Stephen Chow’s newest — about a small town in pre-revolutionary China populated by kung-fu masters who are drawn out of retirement by the arrival of a criminal gang — is being compared to Buster Keaton and Chuck Jones, correctly enough, but its cartoon-come-to-life visuals put me in mind most immediately of Terry Gilliam’s The Adventures of Baron Munchhausen.
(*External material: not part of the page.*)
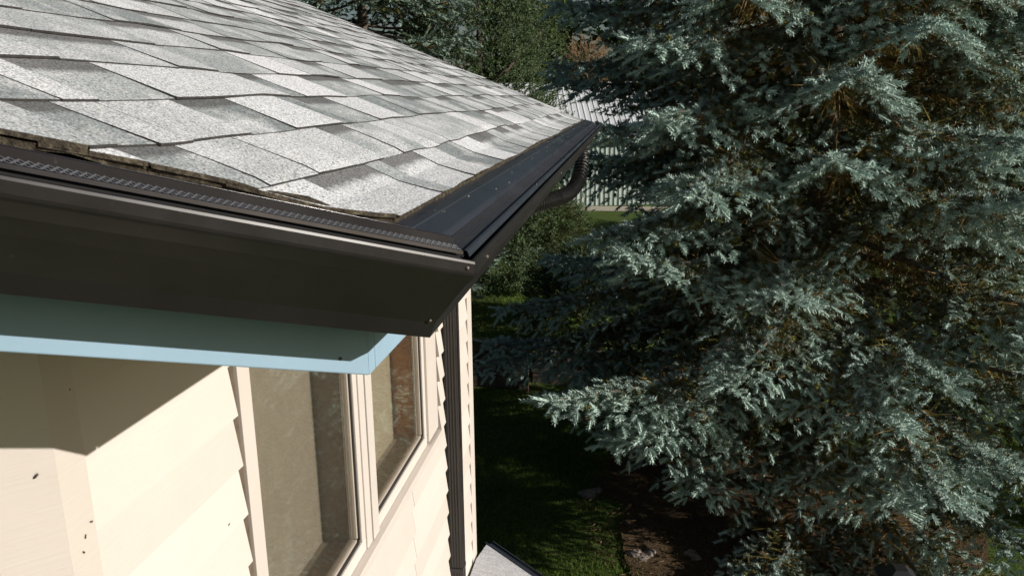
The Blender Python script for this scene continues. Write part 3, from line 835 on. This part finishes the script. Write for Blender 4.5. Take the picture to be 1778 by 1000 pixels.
def sticks(P, Q, w, C, rg=rng):
    d = Q - P; s = np.cross(d, rg.normal(size=d.shape)); s /= np.linalg.norm(s, axis=1, keepdims=True) + 1e-9
    V = np.stack([P - s * w[:, None], P + s * w[:, None], Q], 1).reshape(-1, 3)
    return V, np.repeat(C, 3, 0)
def visible(P, pad=60):
    z = P @ np.array(cz); z = np.maximum(z, .1)
    px = 889 + F_PX * (P @ np.array(CX)) / z; py = 500 + F_PX * (P @ np.array(CY)) / z
    return (px > -pad) & (px < 1778 + pad) & (py > -pad) & (py < 1000 + pad)

def spruce(name, label, base, height, rad, col_tip, col_old_shade, seed, whorl=.42, per=7, fine=True, h0=.35, sec_gap=.115, shoot=(.07, .115), rsh=.026, group=None,
           shoot_gap=.05, nn=22, width=.13, droop=.0, power=1.25, dead=60, cat='tree', upper=None, face_cull=True, skip=0.0, skipfn=None):
    rg = np.random.default_rng(seed); bx, by, bz = base
    root = empty(name, base); tag(root, label, cat, group)
    tr = MB(); tr.tube([(bx, by, bz - .1), (bx + .02, by, bz + .6), (bx, by + .03, bz + height * .5), (bx, by, bz + height)], [.022 * height * .62, .018 * height * .62, .010 * height * .62, .01], 10)
    tr.build('trunk', M['bark'], root, True)
    tplF = sausage_template(nn, width, seed) if fine else shoot_template(nn, width, .32, .20, seed); tplC = shoot_template(12, width * 1.5, .3, .2, seed + 1)
    SP = []; SD = []; SL_ = []; SC = []; SF = []; STa = []; STb = []; STw = []; STc = []
    limbs = MB()
    h = h0; wi = 0
    tocam = -np.array([bx, by, 0]); tocam /= np.linalg.norm(tocam)
    tip = np.array(col_tip); old_shade = np.array(col_old_shade)
    while h < height * .985:
        low = upper is not None and h > upper
        nb = per if not low else max(4, per - 2)
        ph = rg.uniform(0, 6.28)
        for k in range(nb):
            if rg.random() < skip: continue
            az = ph + 2 * math.pi * k / nb + rg.normal(0, .13)
            hh = h + rg.uniform(-.12, .12)
            if skipfn and skipfn(az, hh): continue
            f = max(0, 1 - (hh / height) ** power) if hh > .15 * height else 1 - (.15) ** power
            L = rad * f * rg.uniform(.80, 1.10) + .15
            if skipfn and math.cos(az) < -.45: L *= 1.14 if hh > 2.2 else .95
            dh = np.array([math.cos(az), math.sin(az), 0.]); sd = np.array([-math.sin(az), math.cos(az), 0.])
            facing = dh @ tocam
            a = rg.normal(-.22 + droop, .07) + .35 * max(0, hh / height - .35); b = rg.uniform(.10, .24)
            def cv(t): return np.array([bx, by, bz + hh]) + dh * L * t + np.array([0, 0, 1.]) * L * (a * t + b * t * t) + sd * L * .06 * math.sin(t * 3 + ph)
            pts = [cv(t) for t in (0, .25, .5, .75, 1.0)]
            limbs.tube(pts, [.012 * L + .006, .009 * L + .005, .006 * L + .004, .004 * L + .003, .003], 4, False)
            detail = fine and not low and (facing > -.35 or not face_cull)
            gap = sec_gap * (1 if detail else 2.0)
            t = .20
            while t < 1.0:
                p = cv(t); fw = cv(min(t + .03, 1.03)) - cv(t - .03); fw /= np.linalg.norm(fw)
                for sg in (-1, 1):
                    l = (.62 * (1 - t) * min(L, 2.4) * rg.uniform(.6, 1.15) + .13)
                    if l > .95: l = .95
                    an = rg.normal(.95, .14)
                    d2 = fw * math.cos(an) + sd * sg * math.sin(an) + np.array([0, 0, rg.normal(-.16, .12)])
                    d2 /= np.linalg.norm(d2)
                    q0 = p; hang = rg.uniform(.04, .30) if not fine else rg.uniform(.06, .42)
                    STa.append(q0); STb.append(q0 + d2 * l * .95 - np.array([0, 0, hang * l * .9])); STw.append(.004); STc.append((.10, .075, .045))
                    g2 = shoot_gap * (1 if detail else 1.9)
                    t_in = .50 if not skipfn or math.cos(az) < .1 or hh > 3.4 else .64
                    s0 = 0 if t > t_in else (t_in - t) * 1.7 * l + rg.uniform(0, .1)
                    ns = max(1, int((l - s0) / g2))
                    ss = s0 + (l - s0) * (np.arange(ns) + rg.uniform(.2, .8, ns)) / ns
                    fr = ss / l
                    pos = q0 + d2 * ss[:, None] - np.array([0, 0, 1.]) * (hang * l * fr ** 2)[:, None]
                    lat = np.cross(d2, [0, 0, 1.]); lat /= np.linalg.norm(lat) + 1e-9
                    sgn = np.where(np.arange(ns) % 2, 1., -1.)
                    dd = d2 * .62 + lat * (sgn * rg.uniform(.35, 1.1, ns))[:, None] + np.array([0, 0, 1.]) * rg.normal(.0, .45, ns)[:, None]
                    SP.append(pos); SD.append(dd)
                    fac = np.clip(.30 + 1.5 * (t - .55) + .9 * (fr - .45) + rg.normal(0, .22, ns), 0, 1)  # older needles turn olive inward; crown-interior shade is also put into the colour
                    cc = old_shade * (1 - fac[:, None]) + tip * fac[:, None]
                    brown = rg.random(ns) < (.34 * (1 - t) ** 1.0)
                    cc[brown] = np.where(rg.random((brown.sum(), 1)) < .35, np.array([[.17, .12, .06]]), np.array([[.15, .145, .05]])) * rg.uniform(.6, 1.25, (brown.sum(), 1))
                    SC.append(cc * rg.uniform(.72, 1.28, (ns, 1))); SF.append(np.full(ns, detail)); SL_.append(rg.uniform(*shoot, ns) * (1 if detail else 1.7))
                    # end shoot
                    SP.append((q0 + d2 * l - np.array([0, 0, hang * l]))[None]); SD.append((d2 - np.array([0, 0, hang * .6]))[None]); SC.append((tip * rg.uniform(.9, 1.2))[None]); SF.append(np.array([detail])); SL_.append(np.array([shoot[1] * 1.15]))
                # shoots on the branch itself
                if t > .35:
                    m_ = 3 if detail else 1
                    SP.append(np.repeat(p[None], m_, 0) + rg.normal(0, .012, (m_, 3))); SD.append(fw + rg.normal(0, .5, (m_, 3)) + np.array([0, 0, .35])); SC.append(np.repeat(tip[None] * (.45 + .5 * t) , m_, 0)); SF.append(np.full(m_, detail)); SL_.append(rg.uniform(*shoot, m_))
                t += gap / L
            e = cv(1.0); fw = cv(1.0) - cv(.95); fw /= np.linalg.norm(fw)
            SP.append(e[None] - fw * .03); SD.append((fw + np.array([0, 0, .25]))[None]); SC.append(tip[None] * 1.15); SF.append(np.array([detail])); SL_.append(np.array([shoot[1] * 1.8]))
            nd = int(dead * (1 if detail else .35))
            if nd:
                tt = rg.uniform(.08, .74, nd); b0 = np.array([cv(x) for x in tt])
                dd = dh * rg.uniform(.1, .8, (nd, 1)) + sd * rg.normal(0, .7, (nd, 1)) + np.array([0, 0, 1.]) * rg.normal(-.45, .4, (nd, 1))
                dd /= np.linalg.norm(dd, axis=1, keepdims=True); ln = rg.uniform(.12, .5, (nd, 1))
                STa += list(b0); STb += list(b0 + dd * ln); STw += [.0042] * nd
                cols = np.where(rg.random((nd, 1)) < .45, np.array([[.38, .235, .10]]), np.array([[.34, .27, .07]])) * rg.uniform(.6, 1.25, (nd, 1)); STc += list(cols)
                # fine dead twiglets
                k2 = nd; ii = rg.integers(0, nd, k2); st = b0[ii] + dd[ii] * ln[ii] * rg.uniform(.3, .9, (k2, 1)); d3 = dd[ii] + rg.normal(0, .8, (k2, 3))
                STa += list(st); STb += list(st + d3 * rg.uniform(.05, .14, (k2, 1))); STw += [.0022] * k2; STc += list(cols[ii])
        h += whorl * (1 if not low else 1.3) * rg.uniform(.8, 1.2); wi += 1
    P = np.concatenate(SP); D = np.concatenate(SD); Ls = np.concatenate(SL_); Cc = np.concatenate(SC); Fi = np.concatenate(SF).astype(bool)
    Fi &= visible(P)
    keep = Fi | (rg.random(len(P)) < .9) if fine else np.ones(len(P), bool)
    P, D, Ls, Cc, Fi = P[keep], D[keep], Ls[keep], Cc[keep], Fi[keep]
    Rd = np.where(Fi, rsh, rsh * 1.45) * rg.uniform(.85, 1.15, len(P))
    V1, C1 = scatter(tplF, P[Fi], D[Fi], Ls[Fi], Rd[Fi], Cc[Fi], rg=rg) if Fi.any() else (np.zeros((0, 3)), np.zeros((0, 3)))
    V2, C2 = scatter(tplC, P[~Fi], D[~Fi], Ls[~Fi] * 1.25, Rd[~Fi], Cc[~Fi], rg=rg)
    V3, C3 = sticks(np.array(STa), np.array(STb), np.array(STw), np.array(STc), rg)
    lim = limbs.build('limbs', M['bark'], root)
    lim['kind'] = 'stuff'
    o = tri_object('crown', np.concatenate([V1, V2, V3]), np.concatenate([C1, C2, C3]), M['needles'], root); o['kind'] = 'stuff'
    print(name, 'shoots fine', int(Fi.sum()), 'coarse', int((~Fi).sum()), 'tris', len(o.data.polygons))
    return root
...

Then again, it’s clearly a Stephen Chow film more than anything else, with broad slapstick undergirding typically impressive martial-arts choreography by the amazing Yuen Wo-ping and Sammo Hung.

By itself, the opening sequence — a near-musical set piece involving a group of well-dressed, ax-wielding thugs that come on like the gangs in “Beat It” — is pretty amazing, but the rest of the film is an ever-escalating, near-joyous expansion of the possibilities offered by Chow’s particular brand of homage and parody coupled with a willingness to try anything with CGI. (If you’re watching carefully, you might notice an actor transform into a digital double right before something terrible happens to him.)

Like the other Chow films I’ve seen (only Shaolin Soccer and God of Cookery) Kung Fu Hustle is a fresh, contemporary take on Chinese storytelling traditions, and few directors in world cinema are working so competently and consistently in any mode as Chow is in this one. A really good time.